Die Yomiuri Shimbun meinte in ihrem Leitartikel vom 15. März, dass "ein Merkmal der diesjährigen Shunto die Forderung der Gewerkschaften nach einer Abkehr von der ‚sozialen Ungleichheit' war. Dies war ein wichtiges Thema, um die Kluft zwischen den großen und den kleineren Unternehmen sowie zwischen den regulären Arbeitnehmern und den Teilzeitbeschäftigten und anderen befristeten Arbeitnehmern zu verringern und die Löhne und Gehälter für alle Arbeitnehmer anzuheben." Allerdings stellte die Zeitung die Frage, ob Arbeitgeber und Arbeitnehmer im Rahmen der jetzigen Einkommensstrukturen "beabsichtigen, für die Stärkung der Unternehmen zusammenzuarbeiten?"

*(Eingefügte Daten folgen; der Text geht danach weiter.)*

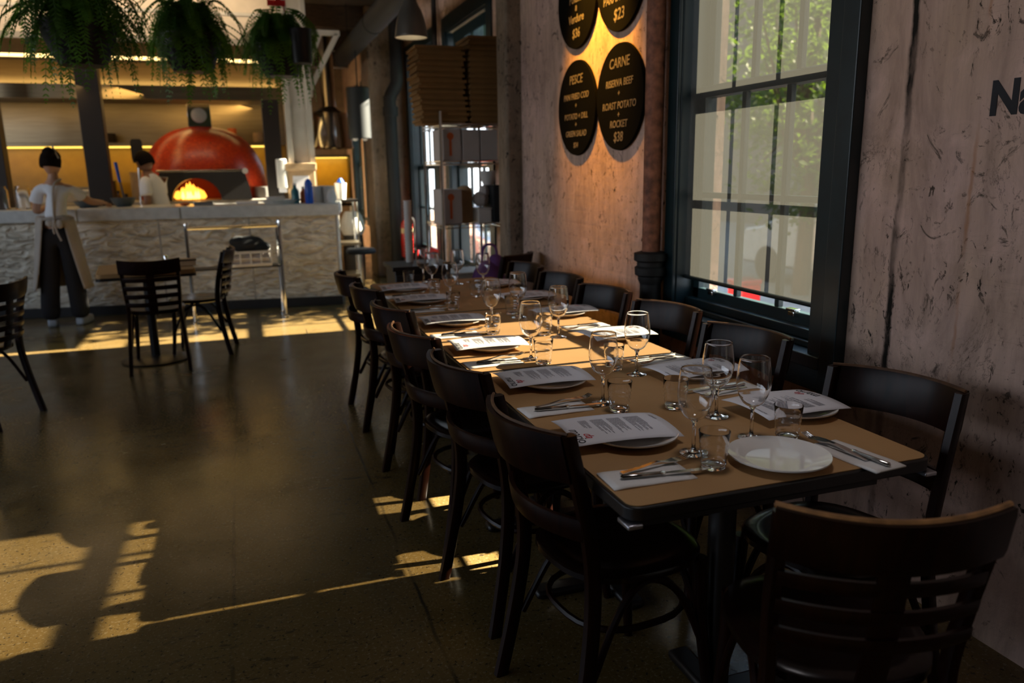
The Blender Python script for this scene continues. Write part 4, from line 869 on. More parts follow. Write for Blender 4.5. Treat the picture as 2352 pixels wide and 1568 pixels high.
# back bench bottles and pots
rk = random.Random(21); bk = {m: Kind(bottle(h, r, m, c)) for m, h, r, c in (('amber_glass', .30, .038, 'dark_pot'), ('dark_pot', .26, .045, 'dark_pot'), ('white_plastic', .24, .045, 'red_plastic'))}
names = dict(amber_glass='amber bottle', dark_pot='black bottle', white_plastic='white bottle with red cap')
for k in range(15):
    m = ['amber_glass', 'dark_pot', 'white_plastic', 'amber_glass', 'dark_pot'][k % 5]; x = -2.75+.088*k+rk.uniform(-.02, .02)
    bk[m]((x, 12.02+.14*(k % 2), .9505), 0, '%s, number %s of the bottle row behind the server' % (names[m], ['one', 'two', 'three', 'four', 'five', 'six', 'seven', 'eight', 'nine', 'ten', 'eleven', 'twelve', 'thirteen', 'fourteen', 'fifteen'][k]), 'bottles on the rear bench')
for k, (x, r, h, m, l) in enumerate([(-1.34, .13, .52, 'tan_box', 'tan tub stack on the rear bench behind the blue handle'), (-1.05, .14, .50, 'white_plastic', 'pale tub on the rear bench beside the tan tubs'), (-3.32, .16, .34, 'dark_pot', 'large dark stock pot on the rear bench behind the jars')]):
    t = thing('storage_tub', l, 'tub', (x, 12.32, .9505)); MB().lathe([(0, 0), (r*.9, 0), (r, h*.5), (r, h), (r*.94, h), (r*.9, .02), (0, .02)], (0, 0, 0), 20).build('body', m, t); MB().lathe([(r*1.04, h), (r*1.04, h+.03), (0, h+.035)], (0, 0, 0), 20).build('lid', m, t)
for k, (x, r, h, l) in enumerate([(-1.72, .12, .13, 'dark pan on the yellow lit shelf near the post'), (.32, .08, .14, 'orange tin on the yellow lit shelf past the oven'), (-.05, .06, .2, 'small red tin on the yellow lit shelf past the oven')]):
    single('shelf_pot', MB().lathe([(0, 0), (r, 0), (r*1.05, .01), (r*1.05, h), (r, h), (r*.96, .02), (0, .015)], (0, 0, 0), 20), ['dark_pot', 'tan_box', 'orange_print'][k], (x, 12.4, 1.9055), l, 'pot')
mb_ = thing('service_bin', 'pale plastic dough boxes on the kitchen bench behind the server', 'box', (-2.35, 10.95, 1.1405)); MB().box(-.55, .12, -.2, .2, 0, .13).build('box', 'white_plastic', mb_, bevel=.01); MB().box(.14, .62, -.2, .2, 0, .13).build('box', 'grey_panel', mb_, bevel=.01); MB().box(-.56, .63, -.21, .21, .13, .15).build('lid', 'white_plastic', mb_, bevel=.006)

for k, (x, sx_, sz, m, l) in enumerate([(-2.98, .2, .30, 'dark_pot', 'dark crate at the picture side'), (-2.05, .26, .34, 'grey_panel', 'grey crate next to the dark post'), (-1.78, .22, .42, 'dark_pot', 'tall dark crate half hidden by the dark post'), (-.78, .2, .36, 'tan_box', 'tan crate between the pale tub and the oven'), (-2.40, .3, .22, 'black_kick', 'low black crate behind the server'), (.22, .3, .40, 'dark_pot', 'dark crate past the oven')]):
    t = thing('kitchen_crate', l+' on the rear bench', 'crate', (x, 12.33, .9505)); MB().box(-sx_/2, sx_/2, -.10, .10, 0, sz).build('body', m, t, bevel=.01); MB().box(-sx_/2-.006, sx_/2+.006, -.106, .106, sz, sz+.02).build('rim', m, t, bevel=.004)
# bar area beyond the counter
bh = thing('steel_hood', 'polished bell-shaped steel hood hanging over the bar', 'hood', (1.32, 12.0, 1.80)); MB().lathe([(.33, 0), (.315, .03), (.29, .2), (.27, .42), (.25, .5), (.12, .56), (.10, .6), (.10, 1.78), (.09, 1.78), (.09, .6), (.22, .5), (.25, .2), (.3, .02)], (0, 0, 0), 32).build('bell', 'steel', bh)
dr = thing('drum_pendant', 'black drum pendant lamp hanging far along the window wall', 'lamp', (1.46, 10.0, 1.86)); MB().lathe([(.135, 0), (.14, .005), (.14, .60), (.13, .61), (0, .61)], (0, 0, 0), 28).build('shade', 'drum_dark', dr); MB().tube([(0, 0, .6), (0, 0, 1.038)], .008, 6).build('rod', 'cast_iron', dr)
for s in (-1, 1): MB().lathe([(.0, -.03), (.03, -.02), (.035, .0), (0, .0)], (s*.06, 0, 0), 12).build('bulb', 'white_plastic', dr)
bs = thing('bar_shelf', 'small bar shelf lit yellow beneath beyond the counter', 'shelf', (1.30, 13.5, 0)); MB().box(-.42, .45, -.15, .15, 1.70, 1.74).build('board', 'brushed', bs); MB().box(-.42, .45, .13, .15, 1.0, 1.70).build('back_panel', 'tile_yellow', bs); MB().box(-.42, .45, -.15, .15, .9, .95).build('lower_board', 'dark_pot', bs)
for s in (-.43, .45): MB().box(s, s+.02, -.15, .15, 0.001, 1.74).build('side_panel', 'dark_pot', bs)
MB().box(-.4, .43, -.02, .02, 1.685, 1.699).build('strip_light', 'yellow_strip', bs)
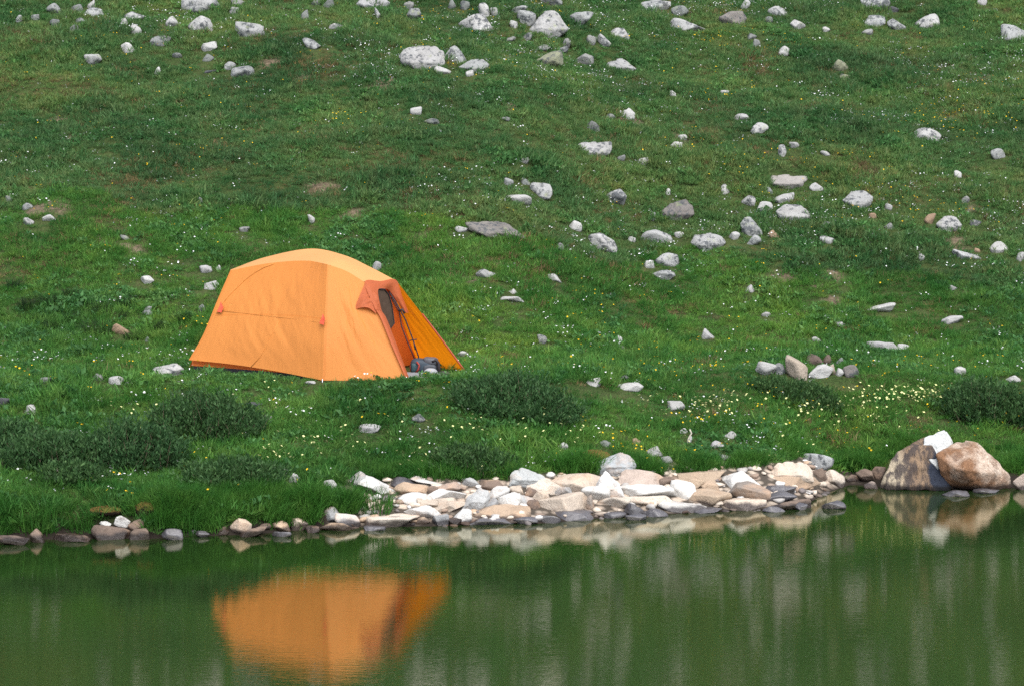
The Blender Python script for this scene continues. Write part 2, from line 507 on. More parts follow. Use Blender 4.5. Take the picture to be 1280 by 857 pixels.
# ------------------------------------------------------------------ node helpers
class NT:
    def __init__(s, name):
        s.m = bpy.data.materials.new(name); s.m.use_nodes = True
        s.t = s.m.node_tree; s.t.nodes.clear()
        s.out = s.t.nodes.new('ShaderNodeOutputMaterial')
    def n(s, typ, **kw):
        nd = s.t.nodes.new('ShaderNode' + typ)
        for k, v in kw.items():
            if k.startswith('i_'): nd.inputs[k[2:].replace('_', ' ')].default_value = v
            elif k.startswith('x_'): nd.inputs[int(k[2:])].default_value = v
            else: setattr(nd, k, v)
        return nd
    def l(s, a, b): s.t.links.new(a, b)
    def noise(s, vec, scale, detail=3, rough=.5, dim='3D'):
        nd = s.n('TexNoise', noise_dimensions=dim); nd.inputs['Scale'].default_value = scale
        nd.inputs['Detail'].default_value = detail; nd.inputs['Roughness'].default_value = rough
        if vec is not None: s.l(vec, nd.inputs['Vector'])
        return nd.outputs['Fac']
    def ramp(s, fac, a, b, ca=(0, 0, 0, 1), cb=(1, 1, 1, 1)):
        nd = s.n('ValToRGB'); e = nd.color_ramp.elements
        e[0].position = a; e[0].color = ca; e[1].position = b; e[1].color = cb
        s.l(fac, nd.inputs[0]); return nd.outputs['Color']
    def mix(s, fac, a, b, blend='MIX'):
        nd = s.n('Mix', data_type='RGBA', blend_type=blend)
        for sock, v in ((nd.inputs[0], fac), (nd.inputs[6], a), (nd.inputs[7], b)):
            if isinstance(v, (int, float)): sock.default_value = v
            elif isinstance(v, tuple): sock.default_value = v if len(v) == 4 else (*v, 1)
            else: s.l(v, sock)
        return nd.outputs[2]
    def math(s, op, a, b=0.0):
        nd = s.n('Math', operation=op)
        for i, v in enumerate((a, b)):
            if isinstance(v, (int, float)): nd.inputs[i].default_value = v
            else: s.l(v, nd.inputs[i])
        return nd.outputs[0]
    def bsdf(s, col, rough=.8, spec=.3, normal=None):
        nd = s.n('BsdfPrincipled')
        if isinstance(col, tuple): nd.inputs['Base Color'].default_value = (*col[:3], 1)
        else: s.l(col, nd.inputs['Base Color'])
        if isinstance(rough, (int, float)): nd.inputs['Roughness'].default_value = rough
        else: s.l(rough, nd.inputs['Roughness'])
        nd.inputs['Specular IOR Level'].default_value = spec
        if normal is not None: s.l(normal, nd.inputs['Normal'])
        return nd.outputs[0]
    def bump(s, h, strength=.5, dist=.01):
        nd = s.n('Bump'); nd.inputs['Strength'].default_value = strength; nd.inputs['Distance'].default_value = dist
        s.l(h, nd.inputs['Height']); return nd.outputs[0]
    def done(s, sh):
        s.l(sh, s.out.inputs['Surface']); return s.m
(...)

Andererseits schrieb die Nikkei in ihrem Leitartikel vom 15. März, dass die diesjährigen Tarifverhandlungen bei den großen Unternehmen "höheren Stellenwert auf die Erhaltung der internationalen Wettbewerbsfähigkeit zu legen schienen als auf das Erzielen von Unternehmensgewinnen." Sie fügte hinzu: "Sowohl die Arbeitgeber als auch die Arbeitnehmer der Unternehmen, die im Rat der Metallarbeitergewerkschaften Japans organisiert sind, sind dem internationalen Wettbewerb ausgesetzt, da die meisten Unternehmen exportorientierte Firmen sind, die auch im Ausland produzieren. Die Arbeitnehmer in diesen Unternehmen scheinen das Angebot ihrer Unternehmensführungen auf der Grundlage dieses Verständnisses akzeptiert zu haben."